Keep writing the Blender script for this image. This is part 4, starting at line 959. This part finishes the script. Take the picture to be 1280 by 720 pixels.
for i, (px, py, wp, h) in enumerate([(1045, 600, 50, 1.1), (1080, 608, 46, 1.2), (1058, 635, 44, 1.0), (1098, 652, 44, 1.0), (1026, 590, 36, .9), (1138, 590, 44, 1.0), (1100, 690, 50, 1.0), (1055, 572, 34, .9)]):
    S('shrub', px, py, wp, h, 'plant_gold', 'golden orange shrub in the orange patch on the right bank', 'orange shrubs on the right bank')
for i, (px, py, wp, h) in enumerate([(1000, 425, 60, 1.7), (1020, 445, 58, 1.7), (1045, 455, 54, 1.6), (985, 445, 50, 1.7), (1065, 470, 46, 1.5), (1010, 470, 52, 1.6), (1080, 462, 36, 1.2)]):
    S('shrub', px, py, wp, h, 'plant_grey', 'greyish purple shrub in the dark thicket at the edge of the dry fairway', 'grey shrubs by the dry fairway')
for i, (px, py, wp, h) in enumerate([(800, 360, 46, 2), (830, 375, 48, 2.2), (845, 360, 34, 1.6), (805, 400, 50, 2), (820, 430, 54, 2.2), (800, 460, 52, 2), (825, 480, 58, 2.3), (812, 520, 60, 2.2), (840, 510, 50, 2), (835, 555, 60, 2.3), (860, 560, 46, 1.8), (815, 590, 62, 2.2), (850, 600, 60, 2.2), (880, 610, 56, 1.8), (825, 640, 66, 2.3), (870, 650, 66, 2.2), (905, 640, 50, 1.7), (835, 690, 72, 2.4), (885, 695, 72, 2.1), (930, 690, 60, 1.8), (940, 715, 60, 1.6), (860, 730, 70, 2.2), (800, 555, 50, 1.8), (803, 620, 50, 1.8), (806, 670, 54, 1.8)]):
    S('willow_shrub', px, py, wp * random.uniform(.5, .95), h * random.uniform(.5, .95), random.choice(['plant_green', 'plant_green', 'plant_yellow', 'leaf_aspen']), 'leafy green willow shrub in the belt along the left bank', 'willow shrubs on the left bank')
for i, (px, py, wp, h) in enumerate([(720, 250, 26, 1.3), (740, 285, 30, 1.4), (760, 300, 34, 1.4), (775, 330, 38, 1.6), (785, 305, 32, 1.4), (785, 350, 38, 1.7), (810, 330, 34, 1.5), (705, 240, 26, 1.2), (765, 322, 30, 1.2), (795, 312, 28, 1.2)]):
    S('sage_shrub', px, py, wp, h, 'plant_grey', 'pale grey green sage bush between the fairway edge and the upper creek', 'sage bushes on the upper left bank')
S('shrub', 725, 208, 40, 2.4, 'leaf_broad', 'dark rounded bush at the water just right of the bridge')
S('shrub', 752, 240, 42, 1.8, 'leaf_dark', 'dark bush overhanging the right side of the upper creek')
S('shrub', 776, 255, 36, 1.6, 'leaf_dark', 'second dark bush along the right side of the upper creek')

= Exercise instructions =
Nothing should be left out: repeat all of the data exactly.

= Expected answer =
Keep writing the Blender script for this image. This is part 4, starting at line 959. This part finishes the script. Take the picture to be 1280 by 720 pixels.
for i, (px, py, wp, h) in enumerate([(1045, 600, 50, 1.1), (1080, 608, 46, 1.2), (1058, 635, 44, 1.0), (1098, 652, 44, 1.0), (1026, 590, 36, .9), (1138, 590, 44, 1.0), (1100, 690, 50, 1.0), (1055, 572, 34, .9)]):
    S('shrub', px, py, wp, h, 'plant_gold', 'golden orange shrub in the orange patch on the right bank', 'orange shrubs on the right bank')
for i, (px, py, wp, h) in enumerate([(1000, 425, 60, 1.7), (1020, 445, 58, 1.7), (1045, 455, 54, 1.6), (985, 445, 50, 1.7), (1065, 470, 46, 1.5), (1010, 470, 52, 1.6), (1080, 462, 36, 1.2)]):
    S('shrub', px, py, wp, h, 'plant_grey', 'greyish purple shrub in the dark thicket at the edge of the dry fairway', 'grey shrubs by the dry fairway')
for i, (px, py, wp, h) in enumerate([(800, 360, 46, 2), (830, 375, 48, 2.2), (845, 360, 34, 1.6), (805, 400, 50, 2), (820, 430, 54, 2.2), (800, 460, 52, 2), (825, 480, 58, 2.3), (812, 520, 60, 2.2), (840, 510, 50, 2), (835, 555, 60, 2.3), (860, 560, 46, 1.8), (815, 590, 62, 2.2), (850, 600, 60, 2.2), (880, 610, 56, 1.8), (825, 640, 66, 2.3), (870, 650, 66, 2.2), (905, 640, 50, 1.7), (835, 690, 72, 2.4), (885, 695, 72, 2.1), (930, 690, 60, 1.8), (940, 715, 60, 1.6), (860, 730, 70, 2.2), (800, 555, 50, 1.8), (803, 620, 50, 1.8), (806, 670, 54, 1.8)]):
    S('willow_shrub', px, py, wp * random.uniform(.5, .95), h * random.uniform(.5, .95), random.choice(['plant_green', 'plant_green', 'plant_yellow', 'leaf_aspen']), 'leafy green willow shrub in the belt along the left bank', 'willow shrubs on the left bank')
for i, (px, py, wp, h) in enumerate([(720, 250, 26, 1.3), (740, 285, 30, 1.4), (760, 300, 34, 1.4), (775, 330, 38, 1.6), (785, 305, 32, 1.4), (785, 350, 38, 1.7), (810, 330, 34, 1.5), (705, 240, 26, 1.2), (765, 322, 30, 1.2), (795, 312, 28, 1.2)]):
    S('sage_shrub', px, py, wp, h, 'plant_grey', 'pale grey green sage bush between the fairway edge and the upper creek', 'sage bushes on the upper left bank')
S('shrub', 725, 208, 40, 2.4, 'leaf_broad', 'dark rounded bush at the water just right of the bridge')
S('shrub', 752, 240, 42, 1.8, 'leaf_dark', 'dark bush overhanging the right side of the upper creek')
S('shrub', 776, 255, 36, 1.6, 'leaf_dark', 'second dark bush along the right side of the upper creek')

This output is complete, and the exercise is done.